Kedua ayat di atas menunjukkan bahwa matahari dan bulan memiliki sistem peredaran yang ditetapkan oleh Sang Pencipta dan peredarannya itu dapat dihitung. Penegasan bahwa peredaran matahari dan bulan dapat dihitung bukan sekedar informasi, melainkan suatu isyarat agar dimanfaatkan untuk penentuan bilangan tahun dan perhitungan waktu secara umum.

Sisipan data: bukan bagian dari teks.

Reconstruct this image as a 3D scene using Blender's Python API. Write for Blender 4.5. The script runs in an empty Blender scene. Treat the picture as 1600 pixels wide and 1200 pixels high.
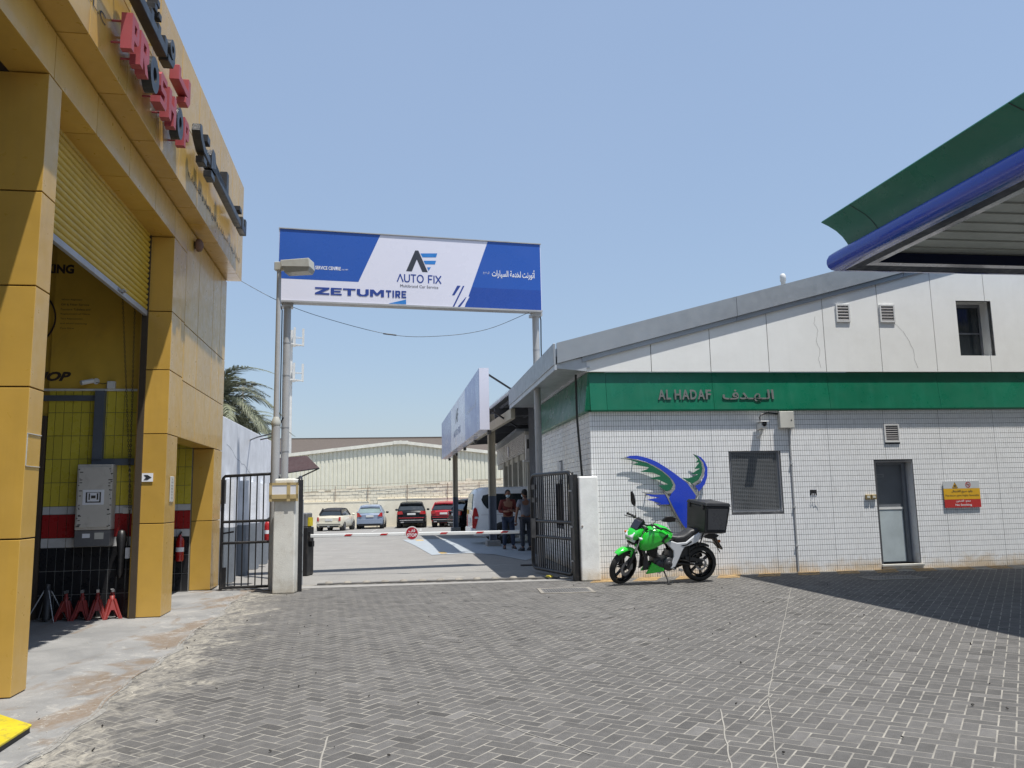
import bpy, bmesh, math, random
import numpy as np
from mathutils import Vector, Matrix, Euler
random.seed(7)
SC = bpy.context.scene
COL = SC.collection
R = math.radians

# ------------------------------------------------------------------ camera
CAM_H = 1.57
cam = bpy.data.cameras.new('camera'); cam_o = bpy.data.objects.new('camera', cam); COL.objects.link(cam_o)
cam.sensor_width = 36; cam.lens = 1265 / 1600 * 36; cam.clip_start = 0.05; cam.clip_end = 4000
_p, _r = R(7.95), R(1.15)
_f = Vector((0, math.cos(_p), math.sin(_p))); _ri = Vector((1, 0, 0)); _d = Vector((0, math.sin(_p), -math.cos(_p)))
_rt = math.cos(_r) * _ri + math.sin(_r) * _d; _dn = -math.sin(_r) * _ri + math.cos(_r) * _d
mw = Matrix((( _rt.x, -_dn.x, -_f.x, 0), (_rt.y, -_dn.y, -_f.y, 0), (_rt.z, -_dn.z, -_f.z, CAM_H), (0, 0, 0, 1)))
cam_o.matrix_world = mw
SC.camera = cam_o
# ------------------------------------------------------------------ sky and sun
SUN_TRAVEL = Vector((-0.245, 0.225, -1.0)).normalized()
sun_dir = -SUN_TRAVEL
elev = math.asin(sun_dir.z); azim = math.atan2(sun_dir.x, sun_dir.y)
W = bpy.data.worlds.new('World'); SC.world = W; W.use_nodes = True
wn = W.node_tree.nodes; wl = W.node_tree.links
bg = wn['Background']; sky = wn.new('ShaderNodeTexSky'); sky.sky_type = 'NISHITA'; sky.sun_disc = False
sky.sun_elevation = elev; sky.sun_rotation = azim; sky.altitude = 0; sky.air_density = 1.5; sky.dust_density = 0.9; sky.ozone_density = 4.0
_hz = wn.new('ShaderNodeMix'); _hz.data_type = 'RGBA'; _hn = wn.new('ShaderNodeTexNoise'); _hn.inputs['Scale'].default_value = 1.6; _hn.inputs['Detail'].default_value = 4; _hr = wn.new('ShaderNodeMapRange'); _hr.inputs[1].default_value = .3; _hr.inputs[2].default_value = .7; _hr.inputs[3].default_value = .47; _hr.inputs[4].default_value = .60; wl.new(_hn.outputs['Fac'], _hr.inputs[0]); wl.new(_hr.outputs[0], _hz.inputs[0])       # even pale desert haze over the whole dome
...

“Penetapan awal bulan itu bisa dengan hisab dengan perhitungan. Kalau kita memahami bahwa bulan dan matahari beredar menurut perhitungan, maka kita bisa memprediksi, mengukur, menentukan dengan pasti, dengan akurat,” terang Oman dalam Kajian Ahad Pagi yang diselenggarakan Masjid Islamic Center Universitas Ahmad Dahlan pada Ahad (06/03).
Dalam hadis Nabi Saw juga disebutkan:

“Apabila kamu melihat hilal berpuasalah, dan apabila kamu melihatnya beridulfitrilah! Jika ia terhalang oleh awan di atasmu, maka estimasikanlah!” (HR Muslim). Oman menjelaskan bahwa hadis ini merupakan cara menentukan awal bulan Kamariah terutama Ramadan. Meski hadis ini secara eksplisit membicarakan rukyat, namun justru memberi tempat bagi penggunaan hisab di kala bulan tertutup awan. Artinya hisab digunakan pada saat ada kemusykilan melakukan rukyat karena faktor alam (bulan tertutup awan).

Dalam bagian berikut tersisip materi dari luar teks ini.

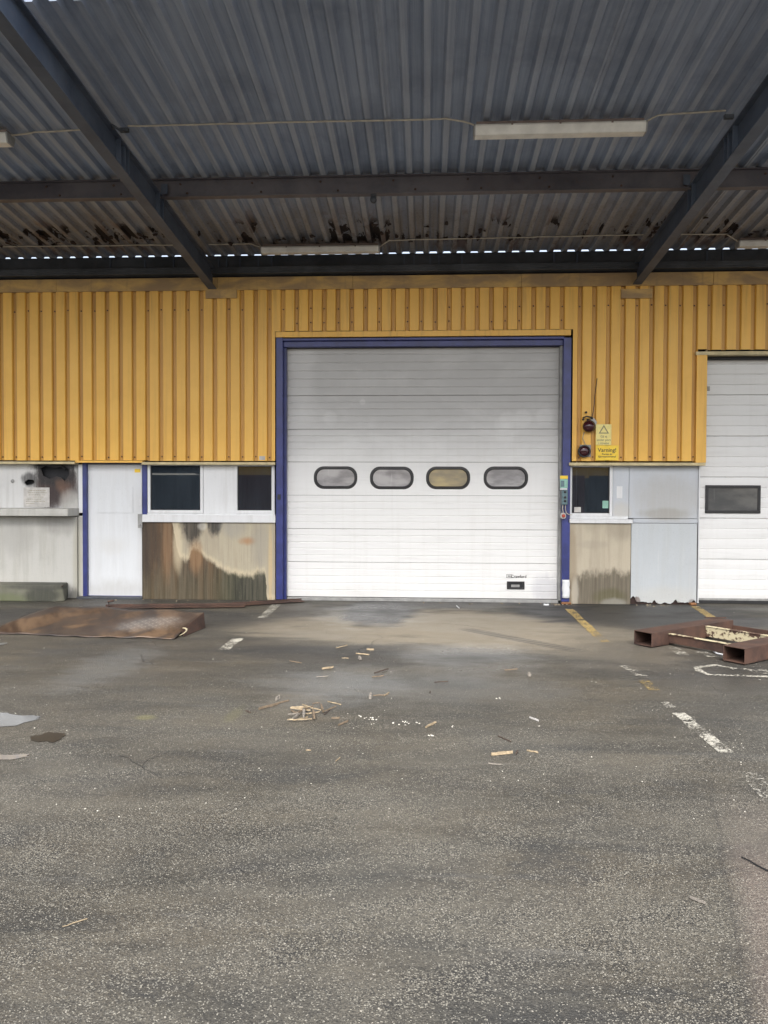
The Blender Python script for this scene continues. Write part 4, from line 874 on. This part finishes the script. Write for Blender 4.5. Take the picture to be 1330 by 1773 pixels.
# side flange at the right end, bent out near the front
top = [Vector(rows[j][-1]) for j in range(NV+1)]; fl = MB(); A, B = [], []
for j in range(4, NV+1):
    v = j/NV; p = top[j]; A.append((p.x+.005, p.y, p.z)); B.append((p.x+.02+.02*(1-v), p.y+.0, max(.004, p.z-.19)))
fl.strip(A, B); fl.build('side_flange', M['rust'], t, solid=.008)
curl = MB(); c0 = top[4]; cv = []
for k in range(8): a = k/7*1.9; cv.append((c0.x+.02+.10*math.sin(a)-.12*(k/7)**2, c0.y-.02-.05*k/7, .02+.085*math.cos(a*.8)+.0))
curl.strip(cv, [(x+.01, y+.03, z) for x, y, z in cv], True); curl.build('curled_edge', M['rust_cream'], t, solid=.006)
# support ribs seen at the far edge
mb = MB(); mb.hexa([(fl_.x+.02, fl_.y-.04, 0), (fr_.x-.02, fr_.y-.04, 0), (fr_.x-.02, fr_.y-.03, 0), (fl_.x+.02, fl_.y-.03, 0)], [(fl_.x+.02, fl_.y-.04, .17), (fr_.x-.02, fr_.y-.04, .155), (fr_.x-.02, fr_.y-.03, .155), (fl_.x+.02, fl_.y-.03, .17)]); mb.build('rear_leg_plate', M['rust'], t)

# long rusty edge strips along the wall
def bar(pa, pb, w, h, label, tilt=0.):
    a = Vector((*G(*pa), 0)); b = Vector((*G(*pb), 0)); d = (b-a).normalized(); n = Vector((-d.y, d.x, 0))
    t = thing('steel_angle', label, 'steel bar', ((a.x+b.x)/2, (a.y+b.y)/2, 0)); mb = MB(); N = 12; L1, L2, L3 = [], [], []
    for i in range(N+1):
        p = a.lerp(b, i/N); z = .004+.006*math.sin(i*1.1)**2+tilt*i/N
        L1.append(p+Vector((0, 0, z+.012))); L2.append(p+n*w+Vector((0, 0, z+.02))); L3.append(p+n*w+Vector((0, 0, z+h)))
    mb.strip(L1, L2); mb.build('flat_leg', M['rust'], t, solid=.008); m2 = MB(); m2.strip([v+Vector((0, 0, .005)) for v in L2], L3); m2.build('upright_leg', M['rust'], t, solid=.008)
    return t, a, b
t_, a, b = bar((178, 1056), (424, 1053), .16, .05, 'long rusty steel angle lying along the foot of the stained board')
mb = MB(); mb.tube([a+Vector((.05, .12, .03)), a+Vector((.02, .14, .10)), a+Vector((.10, .14, .115))], .018, 6); mb.build('bent_tip', M['rust'], t_)
bar((400, 1051.5), (527, 1043.5), .13, .045, 'shorter rusty steel angle ending in front of the blue left jamb', .0)

# fork frame
A0 = Vector(G(1098, 1092, .16)); A1 = Vector(G(1235, 1071, .16)); d = (A1-A0).normalized(); n = Vector((d.y, -d.x)); L = (A1-A0).length+.05
B0 = Vector(G(1252, 1118, .16))
t = thing('fork_frame', 'heavy rusty steel frame of two rectangular fork sleeves and cross bars', 'steel frame', (A0.x, A0.y, 0))
wt, ht, tk = .235, .155, .009
def sleeve(o, L):
    def P(u, v, z): q = o+d*u+n*v; return (q.x, q.y, z)
    mb = MB()
    for v0, v1, z0, z1 in ((0, wt, .012, .012+tk), (0, wt, .012+ht-tk, .012+ht), (0, tk, .012+tk, .012+ht-tk), (wt-tk, wt, .012+tk, .012+ht-tk)):
        b = [P(0, v0, z0), P(L, v0, z0), P(L, v1, z0), P(0, v1, z0)]; c = [P(0, v0, z1), P(L, v0, z1), P(L, v1, z1), P(0, v1, z1)]; mb.hexa(b, c)
    return mb.build('fork_sleeve', M['rust'], t, .003)
sleeve(A0, L); sleeve(B0, L+.15)
gap = (B0-A0).dot(n)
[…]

“Dalam hadis tersebut memberikan peluang untuk menggunakan hisab. Lalu diperluas, tidak perlu menunggu mendung sekalipun, hisab tetap bisa digunakan untuk menentukan awal bulan terutama Ramadan dan Syawal,” ujar dosen Universitas Islam Negeri Sunan Kalijaga ini.

Dalam hadis lain disebutkan Rasulullah bersabda: “Sesungguhnya kami adalah umat yang ummi; kami tidak bisa menulis dan tidak bisa melakukan hisab. Bulan itu adalah demikian-demikian. Maksudnya adalah kadang-kadang dua puluh sembilan hari, dan kadang-kadang tiga puluh hari.” (HR al-Bukhari dan Muslim). Berdasarkan informasi dari Nabi ini mafhum bahwa beliau memerintahkan rukyat karena itulah sarana mudah yang tersedia pada zaman itu.

Setelah umatnya dapat dibebaskan dari keadaan ummi itu, maka kembali kepada semangat umum al-Quran agar menggunakan hisab untuk mengetahui bilangan tahun dan perhitungan waktu. Atas dasar itu, beberapa ulama kontemporer menegaskan bahwa pada pokoknya penetapan awal bulan itu adalah dengan menggunakan hisab.